Aric, I just don’t find your position satisfying. It seems to jump prematurely to moral equivalence. The Bear Jew is certainly dehumanized to an extent by his use of violence (hence his name!), but that’s part of accepting the consequences of your actions. Meanwhile the Christoph Waltz character makes sure to preserve his “humanity” to the nines — he’s cultured, charming, witty, etc.
Perhaps if everyone on the battlefield realized everyone they were fighting was a human being, that would solve things. But I’d have to think that once they came to this startling revelation, they’d be justified if they decided to string up the people who put them up to fighting their fellow human beings in the first place — doing so would be precisely a way of recognizing the warmongers’ humanity, i.e., their moral agency.
Now that I’m saying this, I realize that perhaps the flatness of the Bear Jew character (which sometimes even threatens to break the frame for me) was a feature, not a bug — he’s so submitted himself to his mission of vengeance that he doesn’t have time for Tarantino witticism or even that much of a personality. He’s given himself over to his task completely, and it turns out to extinguish his humanity, including in the very literal sense that it’s a suicide mission. And I don’t think anyone watching the movie intuitively reacts by saying, “Oh, what a waste — he could’ve gone back to school, got married, had kids….”

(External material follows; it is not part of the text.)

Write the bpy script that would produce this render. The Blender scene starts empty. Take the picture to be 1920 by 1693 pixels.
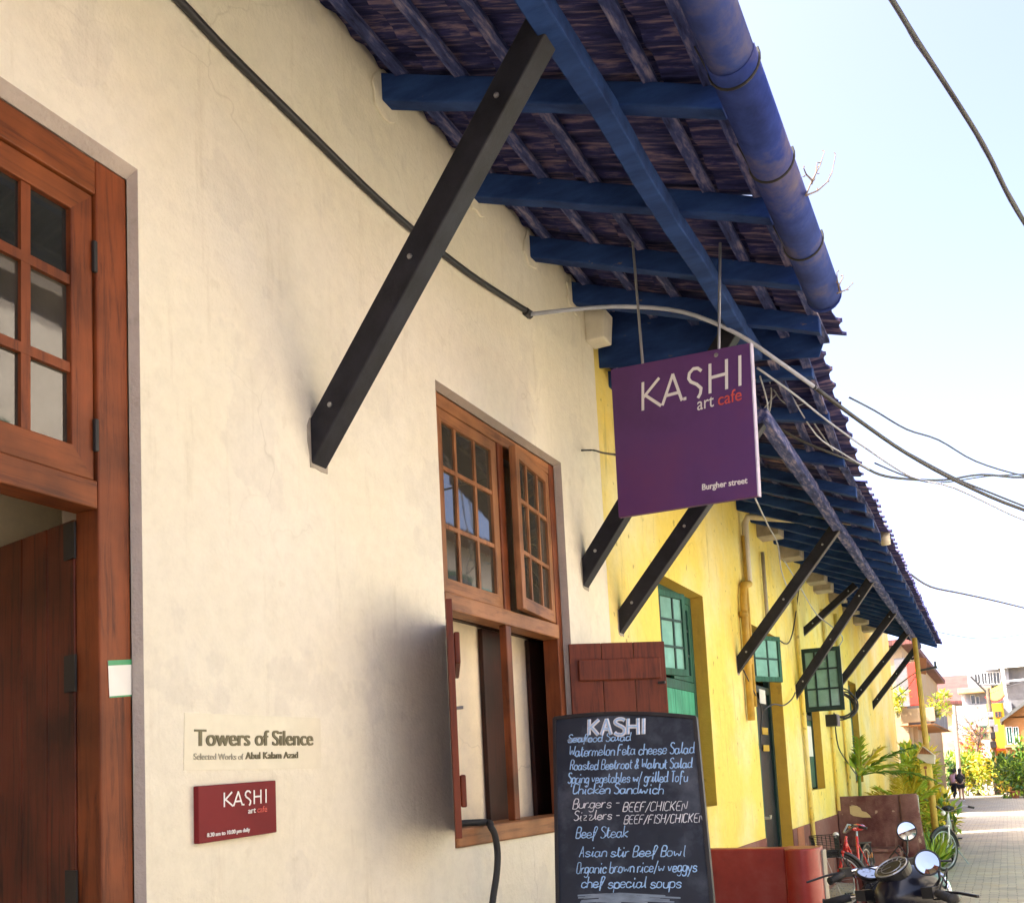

I need to learn not to comment tipsy. Not sure what I even meant to do with the Star Trek reference there. Sorry all.
Great post, Adam. I’m in complete agreement.
For me not being a pacifist is a function of there still being “enemies” like the US for a large part of the world population. We first-worlders have no ground to call for absolute non-violence in others when our own governments are doing most of the warmongering.